** Start **
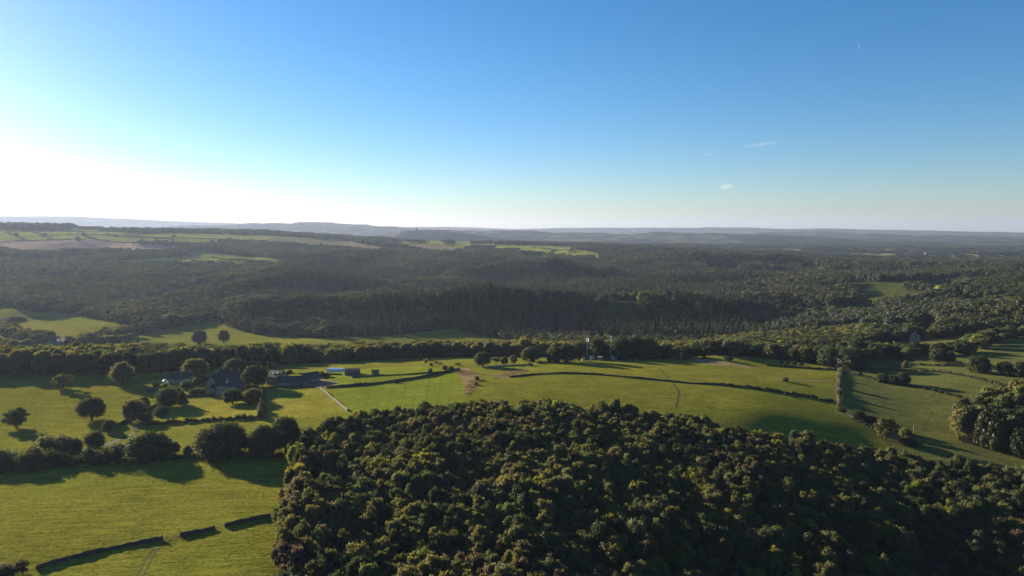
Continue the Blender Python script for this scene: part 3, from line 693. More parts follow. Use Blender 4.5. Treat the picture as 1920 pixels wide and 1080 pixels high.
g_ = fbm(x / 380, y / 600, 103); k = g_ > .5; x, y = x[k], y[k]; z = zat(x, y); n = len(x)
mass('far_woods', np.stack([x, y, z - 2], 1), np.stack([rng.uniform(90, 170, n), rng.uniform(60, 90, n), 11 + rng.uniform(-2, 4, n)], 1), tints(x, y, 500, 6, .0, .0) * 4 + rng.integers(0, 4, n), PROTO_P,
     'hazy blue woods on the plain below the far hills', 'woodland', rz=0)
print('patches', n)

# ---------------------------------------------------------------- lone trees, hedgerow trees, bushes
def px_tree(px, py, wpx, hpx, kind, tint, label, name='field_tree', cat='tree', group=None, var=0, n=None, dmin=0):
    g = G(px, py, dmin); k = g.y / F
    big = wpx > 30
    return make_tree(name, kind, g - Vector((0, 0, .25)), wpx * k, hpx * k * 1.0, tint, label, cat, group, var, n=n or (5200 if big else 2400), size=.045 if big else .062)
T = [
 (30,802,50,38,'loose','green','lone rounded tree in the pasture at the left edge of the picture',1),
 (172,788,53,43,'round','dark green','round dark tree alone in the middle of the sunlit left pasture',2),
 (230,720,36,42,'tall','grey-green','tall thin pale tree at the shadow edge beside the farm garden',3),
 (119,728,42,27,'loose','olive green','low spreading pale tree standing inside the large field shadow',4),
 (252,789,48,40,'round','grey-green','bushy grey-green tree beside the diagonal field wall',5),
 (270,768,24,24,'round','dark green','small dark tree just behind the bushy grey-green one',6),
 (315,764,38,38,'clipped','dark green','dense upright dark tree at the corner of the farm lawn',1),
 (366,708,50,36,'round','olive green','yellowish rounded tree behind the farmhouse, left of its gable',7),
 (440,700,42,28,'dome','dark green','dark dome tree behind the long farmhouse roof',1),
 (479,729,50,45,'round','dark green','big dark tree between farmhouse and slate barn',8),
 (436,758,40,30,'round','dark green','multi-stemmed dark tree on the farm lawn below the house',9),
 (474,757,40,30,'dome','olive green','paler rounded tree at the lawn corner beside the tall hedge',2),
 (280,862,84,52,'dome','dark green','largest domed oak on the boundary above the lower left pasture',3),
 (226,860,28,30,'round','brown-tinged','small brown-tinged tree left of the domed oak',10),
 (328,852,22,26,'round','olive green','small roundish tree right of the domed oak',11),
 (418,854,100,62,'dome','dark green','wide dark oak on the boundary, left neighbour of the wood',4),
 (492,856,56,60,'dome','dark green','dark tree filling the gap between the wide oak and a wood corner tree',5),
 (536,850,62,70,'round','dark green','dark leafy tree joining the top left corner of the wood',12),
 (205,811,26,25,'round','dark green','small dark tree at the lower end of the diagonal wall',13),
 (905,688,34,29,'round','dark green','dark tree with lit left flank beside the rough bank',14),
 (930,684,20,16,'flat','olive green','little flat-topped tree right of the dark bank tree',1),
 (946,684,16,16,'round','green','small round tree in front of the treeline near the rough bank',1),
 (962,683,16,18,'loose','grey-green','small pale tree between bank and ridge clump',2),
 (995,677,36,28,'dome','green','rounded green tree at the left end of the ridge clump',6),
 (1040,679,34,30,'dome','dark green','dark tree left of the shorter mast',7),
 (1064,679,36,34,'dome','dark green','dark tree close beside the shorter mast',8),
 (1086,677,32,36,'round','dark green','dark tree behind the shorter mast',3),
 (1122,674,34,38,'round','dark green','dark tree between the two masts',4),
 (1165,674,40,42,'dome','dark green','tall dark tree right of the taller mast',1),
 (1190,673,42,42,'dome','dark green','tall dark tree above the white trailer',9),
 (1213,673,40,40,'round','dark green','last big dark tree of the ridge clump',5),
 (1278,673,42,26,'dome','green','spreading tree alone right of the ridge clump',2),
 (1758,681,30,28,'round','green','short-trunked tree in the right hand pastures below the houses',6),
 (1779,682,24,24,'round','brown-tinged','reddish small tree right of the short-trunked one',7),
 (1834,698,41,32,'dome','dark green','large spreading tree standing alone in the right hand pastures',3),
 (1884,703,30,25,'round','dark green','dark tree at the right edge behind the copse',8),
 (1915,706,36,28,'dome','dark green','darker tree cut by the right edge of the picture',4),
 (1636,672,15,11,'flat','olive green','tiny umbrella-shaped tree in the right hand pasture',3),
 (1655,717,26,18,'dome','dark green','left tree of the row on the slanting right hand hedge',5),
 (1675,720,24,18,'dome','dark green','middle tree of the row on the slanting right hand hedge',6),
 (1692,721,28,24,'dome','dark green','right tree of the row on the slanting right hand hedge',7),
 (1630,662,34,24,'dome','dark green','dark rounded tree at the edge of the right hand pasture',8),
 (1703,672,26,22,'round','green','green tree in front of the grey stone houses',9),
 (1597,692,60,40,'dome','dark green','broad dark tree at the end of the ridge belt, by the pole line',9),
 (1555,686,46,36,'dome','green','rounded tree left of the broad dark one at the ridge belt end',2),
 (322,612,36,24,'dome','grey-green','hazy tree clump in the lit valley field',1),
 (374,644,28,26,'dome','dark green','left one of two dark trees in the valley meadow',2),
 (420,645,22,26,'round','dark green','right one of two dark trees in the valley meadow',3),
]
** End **
**What the task asks**
Set every line down exactly as written, leaving each picture out.

**Full response**
Continue the Blender Python script for this scene: part 3, from line 693. More parts follow. Use Blender 4.5. Treat the picture as 1920 pixels wide and 1080 pixels high.
g_ = fbm(x / 380, y / 600, 103); k = g_ > .5; x, y = x[k], y[k]; z = zat(x, y); n = len(x)
mass('far_woods', np.stack([x, y, z - 2], 1), np.stack([rng.uniform(90, 170, n), rng.uniform(60, 90, n), 11 + rng.uniform(-2, 4, n)], 1), tints(x, y, 500, 6, .0, .0) * 4 + rng.integers(0, 4, n), PROTO_P,
     'hazy blue woods on the plain below the far hills', 'woodland', rz=0)
print('patches', n)

# ---------------------------------------------------------------- lone trees, hedgerow trees, bushes
def px_tree(px, py, wpx, hpx, kind, tint, label, name='field_tree', cat='tree', group=None, var=0, n=None, dmin=0):
    g = G(px, py, dmin); k = g.y / F
    big = wpx > 30
    return make_tree(name, kind, g - Vector((0, 0, .25)), wpx * k, hpx * k * 1.0, tint, label, cat, group, var, n=n or (5200 if big else 2400), size=.045 if big else .062)
T = [
 (30,802,50,38,'loose','green','lone rounded tree in the pasture at the left edge of the picture',1),
 (172,788,53,43,'round','dark green','round dark tree alone in the middle of the sunlit left pasture',2),
 (230,720,36,42,'tall','grey-green','tall thin pale tree at the shadow edge beside the farm garden',3),
 (119,728,42,27,'loose','olive green','low spreading pale tree standing inside the large field shadow',4),
 (252,789,48,40,'round','grey-green','bushy grey-green tree beside the diagonal field wall',5),
 (270,768,24,24,'round','dark green','small dark tree just behind the bushy grey-green one',6),
 (315,764,38,38,'clipped','dark green','dense upright dark tree at the corner of the farm lawn',1),
 (366,708,50,36,'round','olive green','yellowish rounded tree behind the farmhouse, left of its gable',7),
 (440,700,42,28,'dome','dark green','dark dome tree behind the long farmhouse roof',1),
 (479,729,50,45,'round','dark green','big dark tree between farmhouse and slate barn',8),
 (436,758,40,30,'round','dark green','multi-stemmed dark tree on the farm lawn below the house',9),
 (474,757,40,30,'dome','olive green','paler rounded tree at the lawn corner beside the tall hedge',2),
 (280,862,84,52,'dome','dark green','largest domed oak on the boundary above the lower left pasture',3),
 (226,860,28,30,'round','brown-tinged','small brown-tinged tree left of the domed oak',10),
 (328,852,22,26,'round','olive green','small roundish tree right of the domed oak',11),
 (418,854,100,62,'dome','dark green','wide dark oak on the boundary, left neighbour of the wood',4),
 (492,856,56,60,'dome','dark green','dark tree filling the gap between the wide oak and a wood corner tree',5),
 (536,850,62,70,'round','dark green','dark leafy tree joining the top left corner of the wood',12),
 (205,811,26,25,'round','dark green','small dark tree at the lower end of the diagonal wall',13),
 (905,688,34,29,'round','dark green','dark tree with lit left flank beside the rough bank',14),
 (930,684,20,16,'flat','olive green','little flat-topped tree right of the dark bank tree',1),
 (946,684,16,16,'round','green','small round tree in front of the treeline near the rough bank',1),
 (962,683,16,18,'loose','grey-green','small pale tree between bank and ridge clump',2),
 (995,677,36,28,'dome','green','rounded green tree at the left end of the ridge clump',6),
 (1040,679,34,30,'dome','dark green','dark tree left of the shorter mast',7),
 (1064,679,36,34,'dome','dark green','dark tree close beside the shorter mast',8),
 (1086,677,32,36,'round','dark green','dark tree behind the shorter mast',3),
 (1122,674,34,38,'round','dark green','dark tree between the two masts',4),
 (1165,674,40,42,'dome','dark green','tall dark tree right of the taller mast',1),
 (1190,673,42,42,'dome','dark green','tall dark tree above the white trailer',9),
 (1213,673,40,40,'round','dark green','last big dark tree of the ridge clump',5),
 (1278,673,42,26,'dome','green','spreading tree alone right of the ridge clump',2),
 (1758,681,30,28,'round','green','short-trunked tree in the right hand pastures below the houses',6),
 (1779,682,24,24,'round','brown-tinged','reddish small tree right of the short-trunked one',7),
 (1834,698,41,32,'dome','dark green','large spreading tree standing alone in the right hand pastures',3),
 (1884,703,30,25,'round','dark green','dark tree at the right edge behind the copse',8),
 (1915,706,36,28,'dome','dark green','darker tree cut by the right edge of the picture',4),
 (1636,672,15,11,'flat','olive green','tiny umbrella-shaped tree in the right hand pasture',3),
 (1655,717,26,18,'dome','dark green','left tree of the row on the slanting right hand hedge',5),
 (1675,720,24,18,'dome','dark green','middle tree of the row on the slanting right hand hedge',6),
 (1692,721,28,24,'dome','dark green','right tree of the row on the slanting right hand hedge',7),
 (1630,662,34,24,'dome','dark green','dark rounded tree at the edge of the right hand pasture',8),
 (1703,672,26,22,'round','green','green tree in front of the grey stone houses',9),
 (1597,692,60,40,'dome','dark green','broad dark tree at the end of the ridge belt, by the pole line',9),
 (1555,686,46,36,'dome','green','rounded tree left of the broad dark one at the ridge belt end',2),
 (322,612,36,24,'dome','grey-green','hazy tree clump in the lit valley field',1),
 (374,644,28,26,'dome','dark green','left one of two dark trees in the valley meadow',2),
 (420,645,22,26,'round','dark green','right one of two dark trees in the valley meadow',3),
]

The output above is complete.